Repeat the lines that follow, leaving nothing out.

* start RECORDED DATA *

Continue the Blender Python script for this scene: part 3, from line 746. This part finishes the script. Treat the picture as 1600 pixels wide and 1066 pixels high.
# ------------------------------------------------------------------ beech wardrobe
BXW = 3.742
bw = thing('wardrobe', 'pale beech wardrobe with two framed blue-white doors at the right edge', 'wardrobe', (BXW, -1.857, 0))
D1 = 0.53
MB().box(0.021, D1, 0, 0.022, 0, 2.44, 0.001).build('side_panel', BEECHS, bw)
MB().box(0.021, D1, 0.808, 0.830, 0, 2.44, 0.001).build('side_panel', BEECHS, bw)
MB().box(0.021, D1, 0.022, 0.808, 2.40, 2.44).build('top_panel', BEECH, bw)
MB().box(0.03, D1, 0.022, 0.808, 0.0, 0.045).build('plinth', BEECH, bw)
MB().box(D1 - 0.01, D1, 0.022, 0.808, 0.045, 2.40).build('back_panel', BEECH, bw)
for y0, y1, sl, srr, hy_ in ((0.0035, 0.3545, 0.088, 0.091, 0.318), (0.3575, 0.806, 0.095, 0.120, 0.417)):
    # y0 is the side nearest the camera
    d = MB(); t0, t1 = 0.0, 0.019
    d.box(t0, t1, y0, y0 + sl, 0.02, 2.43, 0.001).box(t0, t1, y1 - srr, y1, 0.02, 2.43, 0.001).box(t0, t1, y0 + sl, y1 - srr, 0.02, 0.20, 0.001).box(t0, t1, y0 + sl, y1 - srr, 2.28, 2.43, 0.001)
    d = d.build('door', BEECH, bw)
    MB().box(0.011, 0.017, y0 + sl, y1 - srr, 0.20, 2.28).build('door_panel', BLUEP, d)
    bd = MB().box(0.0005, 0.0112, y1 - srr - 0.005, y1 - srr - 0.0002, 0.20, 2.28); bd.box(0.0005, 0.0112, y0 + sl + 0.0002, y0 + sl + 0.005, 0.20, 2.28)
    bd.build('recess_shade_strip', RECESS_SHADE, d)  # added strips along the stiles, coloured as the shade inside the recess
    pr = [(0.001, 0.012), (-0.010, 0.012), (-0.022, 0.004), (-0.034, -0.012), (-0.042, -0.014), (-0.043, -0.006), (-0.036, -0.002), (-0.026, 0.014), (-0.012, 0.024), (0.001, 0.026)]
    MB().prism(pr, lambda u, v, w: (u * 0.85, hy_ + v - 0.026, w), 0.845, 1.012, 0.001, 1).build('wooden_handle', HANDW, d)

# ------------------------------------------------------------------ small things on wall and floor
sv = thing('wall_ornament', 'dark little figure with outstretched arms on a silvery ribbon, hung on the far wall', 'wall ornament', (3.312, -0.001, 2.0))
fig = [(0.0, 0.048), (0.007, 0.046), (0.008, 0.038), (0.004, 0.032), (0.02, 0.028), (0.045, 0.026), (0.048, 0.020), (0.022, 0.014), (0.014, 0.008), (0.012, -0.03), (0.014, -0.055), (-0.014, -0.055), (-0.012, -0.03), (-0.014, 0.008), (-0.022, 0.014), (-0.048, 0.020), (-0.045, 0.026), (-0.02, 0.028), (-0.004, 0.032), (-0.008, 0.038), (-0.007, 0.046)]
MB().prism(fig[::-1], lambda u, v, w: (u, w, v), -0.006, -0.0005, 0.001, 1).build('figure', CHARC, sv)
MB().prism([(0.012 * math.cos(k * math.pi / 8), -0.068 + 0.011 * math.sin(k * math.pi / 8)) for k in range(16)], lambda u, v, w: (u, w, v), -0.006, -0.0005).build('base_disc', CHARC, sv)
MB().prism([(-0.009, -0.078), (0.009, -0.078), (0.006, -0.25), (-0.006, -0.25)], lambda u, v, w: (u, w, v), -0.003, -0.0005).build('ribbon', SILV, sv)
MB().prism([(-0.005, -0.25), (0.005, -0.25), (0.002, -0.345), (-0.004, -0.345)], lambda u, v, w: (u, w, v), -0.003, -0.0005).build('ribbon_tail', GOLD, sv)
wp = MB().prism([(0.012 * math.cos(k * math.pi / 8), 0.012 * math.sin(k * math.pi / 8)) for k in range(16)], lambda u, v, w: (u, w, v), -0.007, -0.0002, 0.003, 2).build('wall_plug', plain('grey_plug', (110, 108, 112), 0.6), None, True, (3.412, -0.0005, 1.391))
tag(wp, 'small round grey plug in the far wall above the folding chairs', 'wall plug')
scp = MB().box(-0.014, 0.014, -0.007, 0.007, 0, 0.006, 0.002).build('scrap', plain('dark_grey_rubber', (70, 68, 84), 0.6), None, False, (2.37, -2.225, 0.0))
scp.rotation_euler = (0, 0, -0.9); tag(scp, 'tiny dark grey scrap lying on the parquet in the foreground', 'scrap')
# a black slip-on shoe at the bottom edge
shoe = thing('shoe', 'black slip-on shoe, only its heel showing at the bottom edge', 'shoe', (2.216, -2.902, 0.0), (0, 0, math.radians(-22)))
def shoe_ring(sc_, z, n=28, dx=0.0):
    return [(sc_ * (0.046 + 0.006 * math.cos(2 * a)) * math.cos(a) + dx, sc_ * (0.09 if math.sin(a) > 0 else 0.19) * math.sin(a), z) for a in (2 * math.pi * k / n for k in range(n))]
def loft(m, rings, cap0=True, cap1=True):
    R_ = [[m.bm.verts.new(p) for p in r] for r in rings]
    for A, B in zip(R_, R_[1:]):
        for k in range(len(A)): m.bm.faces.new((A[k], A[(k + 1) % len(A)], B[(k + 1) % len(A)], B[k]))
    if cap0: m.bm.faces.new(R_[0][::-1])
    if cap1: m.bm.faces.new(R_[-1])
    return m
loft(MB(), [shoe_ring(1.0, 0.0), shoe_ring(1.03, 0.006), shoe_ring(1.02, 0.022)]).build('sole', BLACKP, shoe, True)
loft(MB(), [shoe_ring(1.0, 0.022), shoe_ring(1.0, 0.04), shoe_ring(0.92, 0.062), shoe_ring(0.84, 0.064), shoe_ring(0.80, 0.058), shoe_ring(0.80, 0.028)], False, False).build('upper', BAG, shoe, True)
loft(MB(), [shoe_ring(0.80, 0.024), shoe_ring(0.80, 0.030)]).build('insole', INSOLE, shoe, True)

* end RECORDED DATA *

# SOLUTION:
Continue the Blender Python script for this scene: part 3, from line 746. This part finishes the script. Treat the picture as 1600 pixels wide and 1066 pixels high.
# ------------------------------------------------------------------ beech wardrobe
BXW = 3.742
bw = thing('wardrobe', 'pale beech wardrobe with two framed blue-white doors at the right edge', 'wardrobe', (BXW, -1.857, 0))
D1 = 0.53
MB().box(0.021, D1, 0, 0.022, 0, 2.44, 0.001).build('side_panel', BEECHS, bw)
MB().box(0.021, D1, 0.808, 0.830, 0, 2.44, 0.001).build('side_panel', BEECHS, bw)
MB().box(0.021, D1, 0.022, 0.808, 2.40, 2.44).build('top_panel', BEECH, bw)
MB().box(0.03, D1, 0.022, 0.808, 0.0, 0.045).build('plinth', BEECH, bw)
MB().box(D1 - 0.01, D1, 0.022, 0.808, 0.045, 2.40).build('back_panel', BEECH, bw)
for y0, y1, sl, srr, hy_ in ((0.0035, 0.3545, 0.088, 0.091, 0.318), (0.3575, 0.806, 0.095, 0.120, 0.417)):
    # y0 is the side nearest the camera
    d = MB(); t0, t1 = 0.0, 0.019
    d.box(t0, t1, y0, y0 + sl, 0.02, 2.43, 0.001).box(t0, t1, y1 - srr, y1, 0.02, 2.43, 0.001).box(t0, t1, y0 + sl, y1 - srr, 0.02, 0.20, 0.001).box(t0, t1, y0 + sl, y1 - srr, 2.28, 2.43, 0.001)
    d = d.build('door', BEECH, bw)
    MB().box(0.011, 0.017, y0 + sl, y1 - srr, 0.20, 2.28).build('door_panel', BLUEP, d)
    bd = MB().box(0.0005, 0.0112, y1 - srr - 0.005, y1 - srr - 0.0002, 0.20, 2.28); bd.box(0.0005, 0.0112, y0 + sl + 0.0002, y0 + sl + 0.005, 0.20, 2.28)
    bd.build('recess_shade_strip', RECESS_SHADE, d)  # added strips along the stiles, coloured as the shade inside the recess
    pr = [(0.001, 0.012), (-0.010, 0.012), (-0.022, 0.004), (-0.034, -0.012), (-0.042, -0.014), (-0.043, -0.006), (-0.036, -0.002), (-0.026, 0.014), (-0.012, 0.024), (0.001, 0.026)]
    MB().prism(pr, lambda u, v, w: (u * 0.85, hy_ + v - 0.026, w), 0.845, 1.012, 0.001, 1).build('wooden_handle', HANDW, d)

# ------------------------------------------------------------------ small things on wall and floor
sv = thing('wall_ornament', 'dark little figure with outstretched arms on a silvery ribbon, hung on the far wall', 'wall ornament', (3.312, -0.001, 2.0))
fig = [(0.0, 0.048), (0.007, 0.046), (0.008, 0.038), (0.004, 0.032), (0.02, 0.028), (0.045, 0.026), (0.048, 0.020), (0.022, 0.014), (0.014, 0.008), (0.012, -0.03), (0.014, -0.055), (-0.014, -0.055), (-0.012, -0.03), (-0.014, 0.008), (-0.022, 0.014), (-0.048, 0.020), (-0.045, 0.026), (-0.02, 0.028), (-0.004, 0.032), (-0.008, 0.038), (-0.007, 0.046)]
MB().prism(fig[::-1], lambda u, v, w: (u, w, v), -0.006, -0.0005, 0.001, 1).build('figure', CHARC, sv)
MB().prism([(0.012 * math.cos(k * math.pi / 8), -0.068 + 0.011 * math.sin(k * math.pi / 8)) for k in range(16)], lambda u, v, w: (u, w, v), -0.006, -0.0005).build('base_disc', CHARC, sv)
MB().prism([(-0.009, -0.078), (0.009, -0.078), (0.006, -0.25), (-0.006, -0.25)], lambda u, v, w: (u, w, v), -0.003, -0.0005).build('ribbon', SILV, sv)
MB().prism([(-0.005, -0.25), (0.005, -0.25), (0.002, -0.345), (-0.004, -0.345)], lambda u, v, w: (u, w, v), -0.003, -0.0005).build('ribbon_tail', GOLD, sv)
wp = MB().prism([(0.012 * math.cos(k * math.pi / 8), 0.012 * math.sin(k * math.pi / 8)) for k in range(16)], lambda u, v, w: (u, w, v), -0.007, -0.0002, 0.003, 2).build('wall_plug', plain('grey_plug', (110, 108, 112), 0.6), None, True, (3.412, -0.0005, 1.391))
tag(wp, 'small round grey plug in the far wall above the folding chairs', 'wall plug')
scp = MB().box(-0.014, 0.014, -0.007, 0.007, 0, 0.006, 0.002).build('scrap', plain('dark_grey_rubber', (70, 68, 84), 0.6), None, False, (2.37, -2.225, 0.0))
scp.rotation_euler = (0, 0, -0.9); tag(scp, 'tiny dark grey scrap lying on the parquet in the foreground', 'scrap')
# a black slip-on shoe at the bottom edge
shoe = thing('shoe', 'black slip-on shoe, only its heel showing at the bottom edge', 'shoe', (2.216, -2.902, 0.0), (0, 0, math.radians(-22)))
def shoe_ring(sc_, z, n=28, dx=0.0):
    return [(sc_ * (0.046 + 0.006 * math.cos(2 * a)) * math.cos(a) + dx, sc_ * (0.09 if math.sin(a) > 0 else 0.19) * math.sin(a), z) for a in (2 * math.pi * k / n for k in range(n))]
def loft(m, rings, cap0=True, cap1=True):
    R_ = [[m.bm.verts.new(p) for p in r] for r in rings]
    for A, B in zip(R_, R_[1:]):
        for k in range(len(A)): m.bm.faces.new((A[k], A[(k + 1) % len(A)], B[(k + 1) % len(A)], B[k]))
    if cap0: m.bm.faces.new(R_[0][::-1])
    if cap1: m.bm.faces.new(R_[-1])
    return m
loft(MB(), [shoe_ring(1.0, 0.0), shoe_ring(1.03, 0.006), shoe_ring(1.02, 0.022)]).build('sole', BLACKP, shoe, True)
loft(MB(), [shoe_ring(1.0, 0.022), shoe_ring(1.0, 0.04), shoe_ring(0.92, 0.062), shoe_ring(0.84, 0.064), shoe_ring(0.80, 0.058), shoe_ring(0.80, 0.028)], False, False).build('upper', BAG, shoe, True)
loft(MB(), [shoe_ring(0.80, 0.024), shoe_ring(0.80, 0.030)]).build('insole', INSOLE, shoe, True)